Reproduce the material word for word; the images stay out.

§ RECORDS FOR THE EXERCISE
---*---

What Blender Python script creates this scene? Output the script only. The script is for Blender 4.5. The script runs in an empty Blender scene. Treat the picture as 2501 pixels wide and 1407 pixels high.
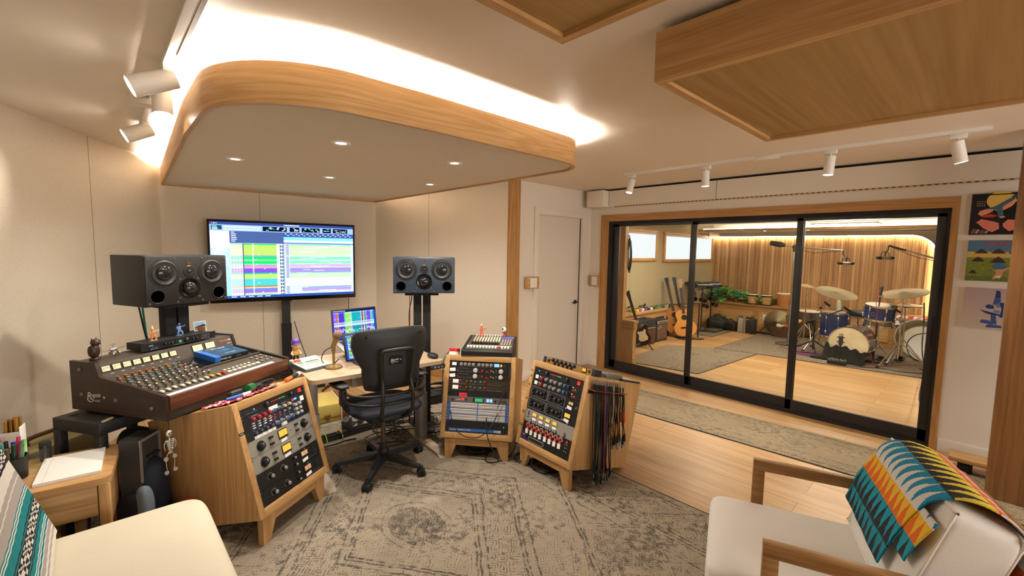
EXPO=0.0
import bpy, bmesh, math, random
from mathutils import Vector, Matrix, Euler
R=math.radians; PI=math.pi
SC=bpy.context.scene; C=SC.collection
rnd=random.Random(11)
# ---------------------------------------------------------------- camera
F=1080.0; CX,CY=1250.5,703.5; EYE=Vector((0,0,1.6))
def _axes(yaw,pit,rol):
    f=Vector((math.sin(yaw)*math.cos(pit),math.cos(yaw)*math.cos(pit),math.sin(pit)))
    r=Vector((math.cos(yaw),-math.sin(yaw),0)); u=r.cross(f); c,s=math.cos(rol),math.sin(rol)
    return c*r+s*u, c*u-s*r, f
AX=_axes(R(43.3),R(-4.98),R(.95))
cd=bpy.data.cameras.new('camera'); cam=bpy.data.objects.new('camera',cd); C.objects.link(cam)
cd.sensor_width=36; cd.lens=F/2501*36; cd.clip_start=.02; cd.clip_end=100
cam.matrix_world=Matrix(((AX[0].x,AX[1].x,-AX[2].x,EYE.x),(AX[0].y,AX[1].y,-AX[2].y,EYE.y),(AX[0].z,AX[1].z,-AX[2].z,EYE.z),(0,0,0,1)))
SC.camera=cam
# points of the room measured on the photograph, each on a known plane of the room
def _on(px,py,k,v):
    d=AX[0]*(px-CX)+AX[1]*(CY-py)+AX[2]*F
    return EYE+d*((v-EYE[k])/d[k])
def az(px,py,z=0.0): return _on(px,py,2,z)
def ax(px,py,x): return _on(px,py,0,x)
def ay(px,py,y): return _on(px,py,1,y)
# ---------------------------------------------------------------- materials
def l1(c):
    c/=255.; return c/12.92 if c<=.04045 else ((c+.055)/1.055)**2.4
def rgb(t): return (l1(t[0]),l1(t[1]),l1(t[2]),1)
MT={}
def nmat(name):
    m=bpy.data.materials.new(name); m.use_nodes=True; nt=m.node_tree; nt.nodes.clear()
    o=nt.nodes.new('ShaderNodeOutputMaterial'); MT[name]=m
    return m,nt,o
def N(nt,t,**k):
    n=nt.nodes.new('ShaderNode'+t)
    for a,b in k.items():
        if a[0]=='_': n.inputs[int(a[1:]) if a[1:].isdigit() else a[1:].replace('_',' ')].default_value=b
        else: setattr(n,a,b)
    return n
def L(nt,a,b): nt.links.new(a,b)
def bsdf(nt,o,rough=.5,metal=0,spec=.5,coat=0):
    b=N(nt,'BsdfPrincipled'); b.inputs['Roughness'].default_value=rough; b.inputs['Metallic'].default_value=metal
    b.inputs['Specular IOR Level'].default_value=spec; b.inputs['Coat Weight'].default_value=coat
    L(nt,b.outputs[0],o.inputs[0]); return b
def mat(name,c,rough=.5,metal=0,spec=.5,coat=0,var=0,vs=30,bump=0,bs=200):
    if name in MT: return MT[name]
    m,nt,o=nmat(name); b=bsdf(nt,o,rough,metal,spec,coat); b.inputs['Base Color'].default_value=rgb(c)
    if var or bump: tc=N(nt,'TexCoord')
    if var:
        n=N(nt,'TexNoise',_Scale=vs,_Detail=5.); L(nt,tc.outputs['Object'],n.inputs['Vector'])
        mx=N(nt,'MixRGB'); mx.inputs[1].default_value=rgb([v*(1-var) for v in c]); mx.inputs[2].default_value=rgb([min(255,v*(1+var)) for v in c])
        L(nt,n.outputs['Fac'],mx.inputs[0]); L(nt,mx.outputs[0],b.inputs['Base Color'])
    if bump:
        n=N(nt,'TexNoise',_Scale=bs,_Detail=3.); L(nt,tc.outputs['Object'],n.inputs['Vector'])
        bp=N(nt,'Bump',_Strength=bump,_Distance=.004); L(nt,n.outputs['Fac'],bp.inputs['Height']); L(nt,bp.outputs[0],b.inputs['Normal'])
    return m
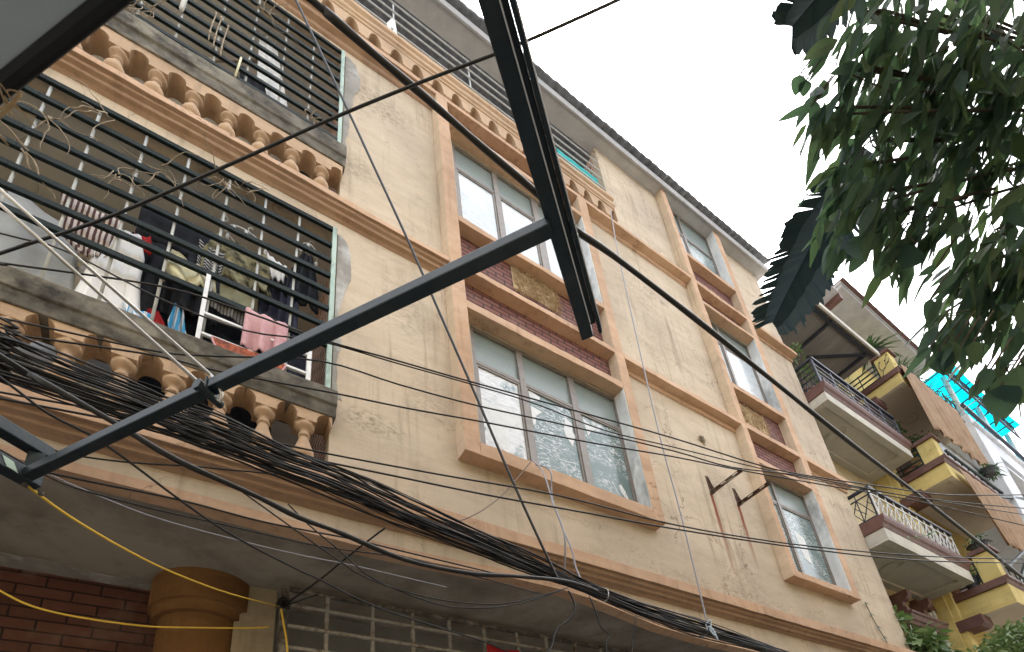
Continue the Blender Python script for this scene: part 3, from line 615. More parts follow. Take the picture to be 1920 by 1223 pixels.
# balustrades
BAL=[(.08,0),(.08,.07),(.066,.085),(.064,.11),(.042,.125),(.045,.14),(.064,.15),(.066,.17),(.042,.185),(.044,.2),(.068,.22),(.08,.26),(.077,.3),(.06,.345),(.046,.40),(.036,.44),(.036,.455),(.046,.46),(.046,.478),(.036,.485),(.034,.515),(.038,.53),(.056,.545),(.072,.56),(.075,.575),(.072,.59),(.075,.6)]
def balustrade(z0,x_right,sp,n,ztop,x_end,hb=.53,rise=.105,yb=.0,yf=-.075,kb=None,ch=.074):
    k=kb or hb/.6; zl=z0+hb-.6*k
    xs=[];zb=[]
    xc=[x_right-i*sp for i in range(n)][::-1]
    zcap=z0+hb
    pts=[(xc[0]-.16,zcap)]
    for i,c in enumerate(xc):
        pts.append((c-ch,zcap));pts.append((c+ch,zcap))
        nx=xc[i+1]-ch if i<n-1 else min(c+sp-ch,x_end)
        a=c+ch; pts.append((a+.001,zcap+.045))
        for q in range(1,8):
            t=q/8
            if i==n-1 and a+(sp-2*ch)*t>x_end-.012: break
            pts.append((a+(sp-2*ch)*t,zcap+.045+(rise-.045)*math.sin(PI*t)**.6))
        if i<n-1: pts.append((nx-.001,zcap+.045))
    pts.append((x_end,zcap+(.1 if x_end-xc[-1]<sp-.12 else 0.0)))
    b=bp_('balustrade',MB().strip([p[0] for p in pts],[p[1] for p in pts],ztop,yf,.13),'baluster')
    proto=None
    for c in xc:
        if proto is None:
            m=MB().lathe([(r,z*k) for r,z in BAL],(0,0,0),16); m.box(-.085,.085,-.085,.085,-.0,.03*k)
            proto=obj('baluster',m,'baluster',b,smooth=False,loc=(c,yb,zl))
            proto.data.polygons.foreach_set('use_smooth',[len(p.vertices)==4 and abs(p.normal.z)<.98 for p in proto.data.polygons])
        else:
            o=proto.copy(); COL.objects.link(o); o.parent=b; o.location=(c,yb,zl)
    return b
balustrade(4.615,.668,.295,12,5.27,.86)
balustrade(8.16,.668,.288,12,8.80,.86,.46)
b4=balustrade(11.71,5.22,.2985,27,12.15,5.42,.14,.25,-.06,-.13,.38,.062)
def sillprof(z0,z1,d=.12): return [(.15,z0),(-d+.03,z0),(-d+.02,z0+(z1-z0)*.36),(-d,z0+(z1-z0)*.42),(-d-.004,z1-.01),(-d+.012,z1),(.15,z1)]
bp_('balcony_sill',MB().sweep(sillprof(5.25,5.52),-2.85,.885),'sill',bev=.008)
bp_('balcony_sill',MB().sweep(sillprof(8.80,9.13),-2.85,.885),'sill',bev=.008)
bp_('top_rail',MB().sweep([(.12,12.13),(-.14,12.13),(-.145,12.17),(-.165,12.19),(-.17,12.25),(-.135,12.27),(-.13,12.32),(-.175,12.36),(-.175,12.44),(.12,12.46)],-2.85,5.40),'baluster',bev=.004)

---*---

§ ANSWER FOR THIS EXERCISE
What Blender Python script creates this scene? Output the script only. The script is for Blender 4.5. The script runs in an empty Blender scene. Treat the picture as 2501 pixels wide and 1407 pixels high.
EXPO=0.0
import bpy, bmesh, math, random
from mathutils import Vector, Matrix, Euler
R=math.radians; PI=math.pi
SC=bpy.context.scene; C=SC.collection
rnd=random.Random(11)
# ---------------------------------------------------------------- camera
F=1080.0; CX,CY=1250.5,703.5; EYE=Vector((0,0,1.6))
def _axes(yaw,pit,rol):
    f=Vector((math.sin(yaw)*math.cos(pit),math.cos(yaw)*math.cos(pit),math.sin(pit)))
    r=Vector((math.cos(yaw),-math.sin(yaw),0)); u=r.cross(f); c,s=math.cos(rol),math.sin(rol)
    return c*r+s*u, c*u-s*r, f
AX=_axes(R(43.3),R(-4.98),R(.95))
cd=bpy.data.cameras.new('camera'); cam=bpy.data.objects.new('camera',cd); C.objects.link(cam)
cd.sensor_width=36; cd.lens=F/2501*36; cd.clip_start=.02; cd.clip_end=100
cam.matrix_world=Matrix(((AX[0].x,AX[1].x,-AX[2].x,EYE.x),(AX[0].y,AX[1].y,-AX[2].y,EYE.y),(AX[0].z,AX[1].z,-AX[2].z,EYE.z),(0,0,0,1)))
SC.camera=cam
# points of the room measured on the photograph, each on a known plane of the room
def _on(px,py,k,v):
    d=AX[0]*(px-CX)+AX[1]*(CY-py)+AX[2]*F
    return EYE+d*((v-EYE[k])/d[k])
def az(px,py,z=0.0): return _on(px,py,2,z)
def ax(px,py,x): return _on(px,py,0,x)
def ay(px,py,y): return _on(px,py,1,y)
# ---------------------------------------------------------------- materials
def l1(c):
    c/=255.; return c/12.92 if c<=.04045 else ((c+.055)/1.055)**2.4
def rgb(t): return (l1(t[0]),l1(t[1]),l1(t[2]),1)
MT={}
def nmat(name):
    m=bpy.data.materials.new(name); m.use_nodes=True; nt=m.node_tree; nt.nodes.clear()
    o=nt.nodes.new('ShaderNodeOutputMaterial'); MT[name]=m
    return m,nt,o
def N(nt,t,**k):
    n=nt.nodes.new('ShaderNode'+t)
    for a,b in k.items():
        if a[0]=='_': n.inputs[int(a[1:]) if a[1:].isdigit() else a[1:].replace('_',' ')].default_value=b
        else: setattr(n,a,b)
    return n
def L(nt,a,b): nt.links.new(a,b)
def bsdf(nt,o,rough=.5,metal=0,spec=.5,coat=0):
    b=N(nt,'BsdfPrincipled'); b.inputs['Roughness'].default_value=rough; b.inputs['Metallic'].default_value=metal
    b.inputs['Specular IOR Level'].default_value=spec; b.inputs['Coat Weight'].default_value=coat
    L(nt,b.outputs[0],o.inputs[0]); return b
def mat(name,c,rough=.5,metal=0,spec=.5,coat=0,var=0,vs=30,bump=0,bs=200):
    if name in MT: return MT[name]
    m,nt,o=nmat(name); b=bsdf(nt,o,rough,metal,spec,coat); b.inputs['Base Color'].default_value=rgb(c)
    if var or bump: tc=N(nt,'TexCoord')
    if var:
        n=N(nt,'TexNoise',_Scale=vs,_Detail=5.); L(nt,tc.outputs['Object'],n.inputs['Vector'])
        mx=N(nt,'MixRGB'); mx.inputs[1].default_value=rgb([v*(1-var) for v in c]); mx.inputs[2].default_value=rgb([min(255,v*(1+var)) for v in c])
        L(nt,n.outputs['Fac'],mx.inputs[0]); L(nt,mx.outputs[0],b.inputs['Base Color'])
    if bump:
        n=N(nt,'TexNoise',_Scale=bs,_Detail=3.); L(nt,tc.outputs['Object'],n.inputs['Vector'])
        bp=N(nt,'Bump',_Strength=bump,_Distance=.004); L(nt,n.outputs['Fac'],bp.inputs['Height']); L(nt,bp.outputs[0],b.inputs['Normal'])
    return m
Continue the Blender Python script for this scene: part 3, from line 615. More parts follow. Take the picture to be 1920 by 1223 pixels.
# balustrades
BAL=[(.08,0),(.08,.07),(.066,.085),(.064,.11),(.042,.125),(.045,.14),(.064,.15),(.066,.17),(.042,.185),(.044,.2),(.068,.22),(.08,.26),(.077,.3),(.06,.345),(.046,.40),(.036,.44),(.036,.455),(.046,.46),(.046,.478),(.036,.485),(.034,.515),(.038,.53),(.056,.545),(.072,.56),(.075,.575),(.072,.59),(.075,.6)]
def balustrade(z0,x_right,sp,n,ztop,x_end,hb=.53,rise=.105,yb=.0,yf=-.075,kb=None,ch=.074):
    k=kb or hb/.6; zl=z0+hb-.6*k
    xs=[];zb=[]
    xc=[x_right-i*sp for i in range(n)][::-1]
    zcap=z0+hb
    pts=[(xc[0]-.16,zcap)]
    for i,c in enumerate(xc):
        pts.append((c-ch,zcap));pts.append((c+ch,zcap))
        nx=xc[i+1]-ch if i<n-1 else min(c+sp-ch,x_end)
        a=c+ch; pts.append((a+.001,zcap+.045))
        for q in range(1,8):
            t=q/8
            if i==n-1 and a+(sp-2*ch)*t>x_end-.012: break
            pts.append((a+(sp-2*ch)*t,zcap+.045+(rise-.045)*math.sin(PI*t)**.6))
        if i<n-1: pts.append((nx-.001,zcap+.045))
    pts.append((x_end,zcap+(.1 if x_end-xc[-1]<sp-.12 else 0.0)))
    b=bp_('balustrade',MB().strip([p[0] for p in pts],[p[1] for p in pts],ztop,yf,.13),'baluster')
    proto=None
    for c in xc:
        if proto is None:
            m=MB().lathe([(r,z*k) for r,z in BAL],(0,0,0),16); m.box(-.085,.085,-.085,.085,-.0,.03*k)
            proto=obj('baluster',m,'baluster',b,smooth=False,loc=(c,yb,zl))
            proto.data.polygons.foreach_set('use_smooth',[len(p.vertices)==4 and abs(p.normal.z)<.98 for p in proto.data.polygons])
        else:
            o=proto.copy(); COL.objects.link(o); o.parent=b; o.location=(c,yb,zl)
    return b
balustrade(4.615,.668,.295,12,5.27,.86)
balustrade(8.16,.668,.288,12,8.80,.86,.46)
b4=balustrade(11.71,5.22,.2985,27,12.15,5.42,.14,.25,-.06,-.13,.38,.062)
def sillprof(z0,z1,d=.12): return [(.15,z0),(-d+.03,z0),(-d+.02,z0+(z1-z0)*.36),(-d,z0+(z1-z0)*.42),(-d-.004,z1-.01),(-d+.012,z1),(.15,z1)]
bp_('balcony_sill',MB().sweep(sillprof(5.25,5.52),-2.85,.885),'sill',bev=.008)
bp_('balcony_sill',MB().sweep(sillprof(8.80,9.13),-2.85,.885),'sill',bev=.008)
bp_('top_rail',MB().sweep([(.12,12.13),(-.14,12.13),(-.145,12.17),(-.165,12.19),(-.17,12.25),(-.135,12.27),(-.13,12.32),(-.175,12.36),(-.175,12.44),(.12,12.46)],-2.85,5.40),'baluster',bev=.004)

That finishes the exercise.